The group “proposed that Somali piracy could be contained and then defeated if the United Nations (UN), concerned world powers, and African nations combined with ocean carriers, ship owners, and other industry leaders to mount a concerted, three-pronged approach to reduce the scourge of Somali sea-faring piracy,” the final report stated, adding, “this approach would have to include measures to deter pirates on land as well as at sea, and would necessarily need to employ carrots as well as sticks.”
“Since piracy is but an income-generating industry, not a way of life,” the report concluded, “incentives can wean pirates away from their dangerous pursuits. Those incentives need to be matched with both stepped-up patrols and ship-borne measures that make successful hijackings less likely and more costly.”
“Having carefully considered measures of prevention as well as protection, and having reviewed relevant legal concerns,” the Cambridge Coalition to Combat Piracy issued 38 recommendations in the report released Wednesday “to reduce and, in time, eliminate Somali-based maritime piracy.”
“During the sessions, I argued for the use of armed security on board select commercial ships transiting the region and, if necessary, the use of lethal force to mitigate attacks and boardings by the heavily armed, violent Somali pirates,” Michael McNicholas, managing director of Phoenix Group/Pathfinder Consulting, LLC, told “While my views were somewhat in the minority … they are represented in the final recommendations.”
McNicholas is a former CIA intelligence officer and author of the textbook, Maritime Security: An Introduction.
According to the group’s findings, only “about 1,500 pirates are involved, with seven syndicates and fewer ‘bosses’ controlling separate but linked enterprises largely financed and brokered from Kenya, Dubai, Lebanon, Somalia, and elsewhere. (Russia has also been mentioned.)”
The group’s final report also stated that “the appropriation of sizable ransoms, not thefts of valuable cargo or thefts from individual yachtsmen or seafarers, is the goal. There are no political motives or ideological drivers, despite the widespread assertion (part-fact and part-myth) that piracy began in the earlier years of the last century in retaliation against and in response to European, Egyptian, Indian, Taiwanese, Thai, Korean, and Japanese trawlers illegally fishing in Somali waters and depleting accustomed catches.”
The report, which was written by Robert I. Rotberg, director of the Program on Intrastate Conflict and Conflict Resolution, Belfer Center for Science and International Affairs at the Kennedy School of Government and president of the  World Peace Foundation, stated at the outset that “maritime piracy continues, especially off the Somali coasts, despite significant efforts by shipping companies, captains, and crews; major international surveillance and prevention efforts by naval and air task forces; and growing intelligence about the pirates onshore and offshore.
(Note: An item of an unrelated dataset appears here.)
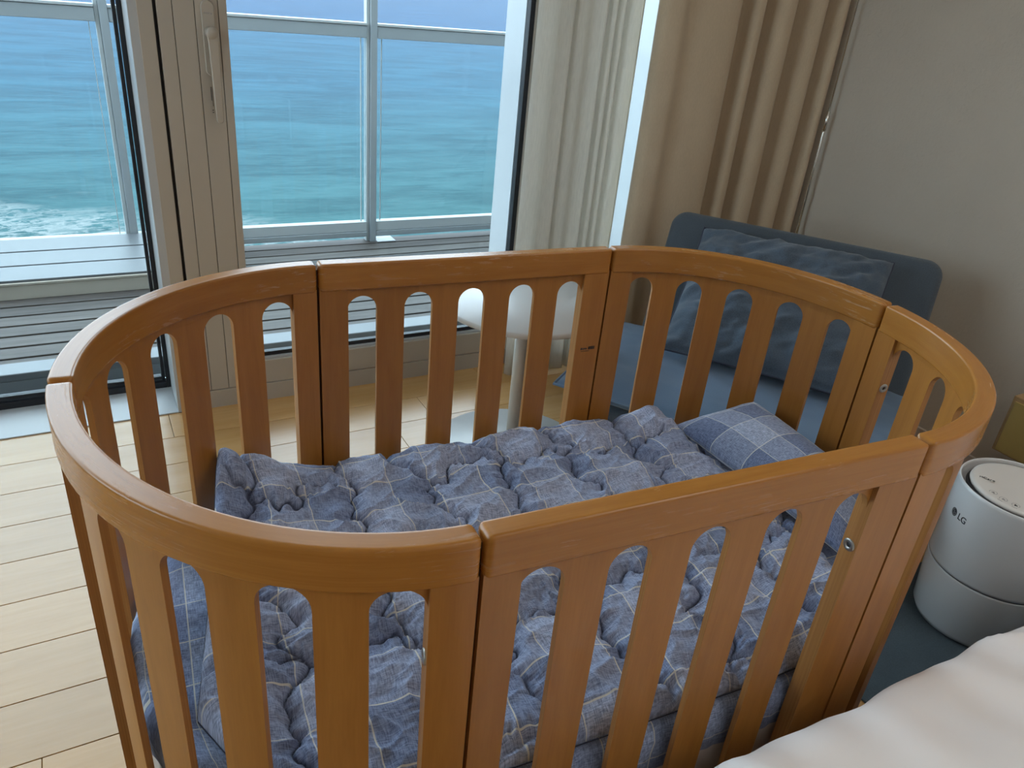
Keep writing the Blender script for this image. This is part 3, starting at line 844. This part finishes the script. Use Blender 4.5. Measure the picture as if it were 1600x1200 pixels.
V, Fc, uv, rim = pillow_mesh(cw(1.085, -.115, .395), cw(1.085, .425, .395), cw(1.385, -.115, .690), cw(1.385, .425, .700), .17, n=64, seed=61, pinch=.03, wr=.019, pw=3.2)
cu = from_arr('back_cushion', V, Fc, M['cushion'])
tag(cu, 'crumpled washed-denim cushion leaning on the lounge chair backrest', 'cushion')
tube('edge_seam', rim[::2], .0028, M['thread'], cu, 6, True)

# ------------------------------------------------------------------ humidifier
hm = empty('humidifier', (1.182, -.165, .006)); tag(hm, 'glossy white cylindrical humidifier on the floor between crib and nightstand', 'humidifier')
lathe('water_tank', [(.100, .0), (.118, .004), (.125, .018), (.1335, .12), (.1355, .160), (.1355, .1635), (.1335, .1645)], M['humid'], hm, 96)
lathe('seam_ring', [(.1335, .1645), (.1338, .1665), (.1335, .168)], M['grey_metal'], hm, 96)
lathe('upper_shell', [(.1335, .168), (.1360, .169), (.1365, .175), (.1365, .372), (.1355, .379), (.1335, .381), (.1315, .379), (.1310, .372), (.1300, .325), (.112, .322)], M['humid'], hm, 96)
lathe('inner_well', [(.129, .324), (.03, .322)], M['black'], hm, 64)
td = lathe('top_disc', [(.100, .358), (.110, .362), (.1135, .369), (.1125, .3735), (.104, .3755), (.055, .368), (.020, .3655), (0, .365)], M['humid_top'], hm, 96)
tube('vent', [(.034 + .030 * math.cos(math.radians(a)), -.030 + .030 * math.sin(math.radians(a)), .3675) for a in range(70, 215, 8)], .0022, M['black'], hm, 8)
lathe('disc_shade_ring', [(.100, .335), (.114, .345), (.1185, .360), (.1150, .3665), (.100, .350)], M['black'], hm, 96)  # black ring paints in the shadow band under the disc
tube('lid_grip', [(.1235 * math.cos(math.radians(a)), .1235 * math.sin(math.radians(a)), .3625 - .0002 * (a - 165)) for a in range(146, 186, 4)], .0050, M['humid'], hm, 10)
def text(body, size, mat, parent, bend=None, pos=None, rot=None, name='lettering', ext=.0002, font_space=1.0):
    cu_ = bpy.data.curves.new(name, 'FONT'); cu_.body = body; cu_.size = size; cu_.align_x = 'CENTER'; cu_.align_y = 'CENTER'; cu_.extrude = ext
    cu_.space_character = font_space; cu_.offset = size * .012
    tmp = bpy.data.objects.new(name, cu_); COL.objects.link(tmp)
    dg = bpy.context.evaluated_depsgraph_get(); me = bpy.data.meshes.new_from_object(tmp.evaluated_get(dg))
    bpy.data.objects.remove(tmp); me.name = name
    if bend:                                         # wrap on a vertical cylinder: radius, angle, height
        R_, a0, z0 = bend
        for v in me.vertices:
            a = a0 + v.co.x / R_; rr = R_ + v.co.z + ext
            v.co = (rr * math.cos(a), rr * math.sin(a), z0 + v.co.y)
    me.materials.clear()
    o = link(name, me, mat, parent)
    if pos: o.location = pos
    if rot: o.rotation_euler = rot
    return o
A0 = math.radians(161.5)
text('LG', .0215, M['ink'], hm, bend=(.1366, A0, .3055))
# round emblem beside the letters
def disc_on_cyl(name, rad, z0, ang, R_, mat, parent, inner=0, a_from=0, a_to=360, n=40):
    V, Fc = [], []
    for i in range(n + 1):
        t = math.radians(a_from + (a_to - a_from) * i / n)
        for rr in (inner, rad):
            a = ang + rr * math.cos(t) / R_; V.append((R_ * math.cos(a), R_ * math.sin(a), z0 + rr * math.sin(t)))
    for i in range(n): Fc.append((2 * i, 2 * i + 1, 2 * i + 3, 2 * i + 2))
    return from_arr(name, V, Fc, mat, parent, smooth=False)
E0 = A0 - .0285 / .1366
disc_on_cyl('emblem', .0100, .3060, E0, .1367, M['ink'], hm)
disc_on_cyl('emblem_ring', .0080, .3060, E0, .13685, M['ink_light'], hm, .0070, 0, -270)
b2 = bmesh.new()
def cyl_rect(bm_, x0, x1, z0, z1, R_=.1369):
    vs = []
    for x, z in ((x0, z0), (x1, z0), (x1, z1), (x0, z1)):
        a = E0 + x / R_; vs.append(bm_.verts.new((R_ * math.cos(a), R_ * math.sin(a), .3060 + z)))
    bm_.faces.new(vs)
cyl_rect(b2, -.0007, .0005, -.0038, .0038); cyl_rect(b2, .0005, .0030, -.0038, -.0027); cyl_rect(b2, .0030, .0075, -.0005, .0006); cyl_rect(b2, -.0045, -.0028, .0018, .0035)
from_bm('emblem_letters', b2, M['ink_light'], hm)
# top print: name and touch keys along the front rim of the disc
ra = math.radians
text('PuriCare', .0125, M['ink'], hm, pos=(-.045, .072, .3740), rot=(0, 0, ra(-62)), name='lettering')
for k, an in enumerate((163, 180, 197, 214, 231)):
    cx, cy = .088 * math.cos(ra(an)), .088 * math.sin(ra(an))
    ringv, ringf = [], []
    for i in range(28):
        t = 2 * math.pi * i / 28
        for rr in (.0074, .0086): ringv.append((cx + rr * math.cos(t), cy + rr * math.sin(t), .3741))
    for i in range(28): a, b = 2 * i, 2 * ((i + 1) % 28); ringf.append((a, a + 1, b + 1, b))
    from_arr('touch_key', ringv, ringf, M['ink_light'], hm, smooth=False)
    b2 = bmesh.new()
    for q in range(3):
        t = ra(an + 90 + 120 * q); ux, uy = .0022 * math.cos(t), .0022 * math.sin(t)
        bx(b2, cx + ux - .0014, cx + ux + .0014, cy + uy - .0014, cy + uy + .0014, .3732, .3740)
    from_bm('key_icon', b2, M['ink_light'] if k != 2 else M['ink'], hm)
    if k:
        b2 = bmesh.new(); cx2, cy2 = .103 * math.cos(ra(an + 1)), .103 * math.sin(ra(an + 1))
        for q in (-2, -1, 0, 1):
            ux, uy = math.cos(ra(an + 91)), math.sin(ra(an + 91)); px_, py_ = cx2 + ux * q * .0028, cy2 + uy * q * .0028
            bx(b2, px_ - .0010, px_ + .0010, py_ - .0010, py_ + .0010, .3752, .3757)
        from_bm('key_caption', b2, M['ink_light'], hm)

for ch in hm.children:                               # the control disc sits just below the shell rim
    if ch.name.split('.')[0] in ('top_disc', 'vent', 'disc_shade_ring', 'touch_key', 'key_icon', 'key_caption') or (ch.name.startswith('lettering') and ch.location.z > .3):
        ch.location.z += .006
rug = box('rug', .72, 1.80, -.50, .02, .0004, .006, M['rug'], bevel=.002)
tag(rug, 'dark slate rug on the floor under the humidifier', 'rug')

# ------------------------------------------------------------------ nightstand on the right wall
ns = empty('nightstand', (1.55, -.17, .27)); tag(ns, 'wall-mounted oak nightstand with an olive gold front at the right edge', 'nightstand')
box('body', -.02, .289, -.26, .26, 0, .168, M['stand_wood'], ns, bevel=.003)
box('door_panel', -.0245, -.0201, -.25, .250, .006, .155, M['brass_panel'], ns, bevel=.001)

# ------------------------------------------------------------------ curtains
def curtain(name, plan, z0, z1, mat, nz=14, sway=.004, sub=10, seed=1, flare=.0):
    P = [np.array(p, float) for p in plan]; Q = []
    for i in range(len(P) - 1):                       # Catmull-Rom through the plan points
        p0, p1, p2, p3 = P[max(i - 1, 0)], P[i], P[i + 1], P[min(i + 2, len(P) - 1)]
        for k in range(sub):
            t = k / sub; Q.append(.5 * (2 * p1 + (p2 - p0) * t + (2 * p0 - 5 * p1 + 4 * p2 - p3) * t * t + (3 * p1 - p0 - 3 * p2 + p3) * t ** 3))
    Q.append(P[-1]); V, Fc = [], []; n = len(Q)
    for j in range(nz + 1):
        z = z0 + (z1 - z0) * j / nz
        for q in Q:
            V.append((q[0] + sway * cnoise(q[0] * 2, z * .4, .4, seed, 2), q[1] + sway * cnoise(q[0] * 2, z * .4, .4, seed + 1, 2), z))
    for j in range(nz):
        for i in range(n - 1): Fc.append((j * n + i, j * n + i + 1, (j + 1) * n + i + 1, (j + 1) * n + i))
    o = from_arr(name, V, Fc, mat)
    md = o.modifiers.new('solid', 'SOLIDIFY'); md.thickness = .0015 if name == 'sheer_curtain' else .003; md.offset = 0
    return o
dp = curtain('drape', [(1.068, 1.285), (1.062, 1.262), (1.075, 1.238), (1.12, 1.225), (1.165, 1.238), (1.23, 1.222), (1.30, 1.212), (1.345, 1.222), (1.362, 1.262), (1.385, 1.285), (1.40, 1.262), (1.412, 1.222), (1.43, 1.214),
    (1.452, 1.226), (1.468, 1.275), (1.488, 1.29), (1.503, 1.255), (1.518, 1.216), (1.55, 1.203), (1.582, 1.214), (1.603, 1.268), (1.625, 1.285), (1.643, 1.250), (1.66, 1.212), (1.69, 1.198), (1.715, 1.208), (1.732, 1.262), (1.748, 1.272), (1.762, 1.235), (1.778, 1.196), (1.797, 1.188), (1.812, 1.205), (1.820, 1.255), (1.828, 1.275)], .015, 2.44, M['drape'])
tag(dp, 'brown-beige pleated drape hanging in the room corner behind the chair', 'curtain')
sh = curtain('sheer_curtain', [(.688, 1.372), (.700, 1.352), (.73, 1.348), (.76, 1.362), (.785, 1.350), (.803, 1.345), (.811, 1.372), (.825, 1.352), (.85, 1.344), (.88, 1.358), (.905, 1.352), (.925, 1.348), (.938, 1.376), (.95, 1.352), (.964, 1.350), (.972, 1.378), (.983, 1.350), (.996, 1.352), (1.006, 1.378), (1.02, 1.350), (1.04, 1.346), (1.062, 1.352), (1.070, 1.378), (1.078, 1.365)], .015, 2.44, M['sheer'], seed=5, sway=.003)
tag(sh, 'pale translucent sheer curtain gathered beside the glass door', 'curtain')
wd = empty('curtain_wand', (1.802, 1.158, .42)); tag(wd, 'thin metal curtain wand hanging in front of the drape by the wall', 'curtain wand')
tube('rod', [(0, 0, .56), (0, 0, 1.98)], .0028, M['steel'], wd, 10)
tube('grip', [(0, 0, 0), (0, 0, .002), (0, 0, .50), (0, 0, .51)], [.004, .0055, .0055, .004], M['steel'], wd, 14)
tube('coupling', [(0, 0, .51), (0, 0, .575)], .0068, M['steel'], wd, 14)
tr = empty('curtain_track', (1.2, 1.30, 2.46)); tag(tr, 'white double curtain track on the ceiling', 'curtain track')
box('channel', -.62, .63, -.10, -.04, -.005, .04, M['white_metal'], tr); box('channel', -.62, .63, .03, .09, -.005, .04, M['white_metal'], tr)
In 2009, pirates attacked a total of 217 ships (22,000 ships passed through the Gulf of Aden alone, and others traversed the wider waters of the Indian Ocean), with 47 successful hijackings and the collection, in 2009, of more than $60 million in ransom payments.”
“Some of the captured merchant ships and crew were held off the Somali coast for as long as nine months before being ransomed. One large oil tanker was ransomed in 2009 for about $5 million, the largest ransom payment on record until the reported $5.5 to $7 million ransom paid for a Greek-owned oil tanker in early 2010,” the report determined.
“In 2008,” the studysays, “only 111 ships were attacked, up from approximately 50 in 2007,” and “of the 2008 attempted hijackings, 32 were successful. About $55 million was delivered to the pirates for ransom in 2008. The profits foregone and losses entailed by being hijacked in both 2008 and 2009 probably equaled the amounts paid in ransom. Thus the costs to the industry each year due to Somali piracy were at least $100 million.”
“At the beginning of 2010, 12 of the 47 vessels successfully hijacked in 2009 were still being held, along with 263 crew  members,” stated the policy paper, noting “they were joined within the first few days of January by two ships, a British cargo vessel taken 600 miles east of Somalia, and a Singaporean chemical tanker en route to India seized in the Gulf of Aden, where no ship had been successfully hijacked since July 2009. At least 24 mariners from those ships joined the 263 already held.”
The group’s collective thinking with regard to making ships harder to capture drew on their diverse experience, resulting in “a number of practical recommendations to combat pirate attacks at sea. None is novel;” the final paper stated, pointing out that “nearly all have been employed in recent months to better or lesser effect.”
However, “together, the utilization of a combination of the … recommendations should enable all but the slowest or weakest merchant vessels from being taken by pirates. These recommendations draw upon the relatively successful actions to reduce piracy in the Gulf of Aden in 2009. With the important exception of armed security aboard vessels, nearly all of these steps are included in the Best Management Practices formally recommended by the International Maritime Organization.”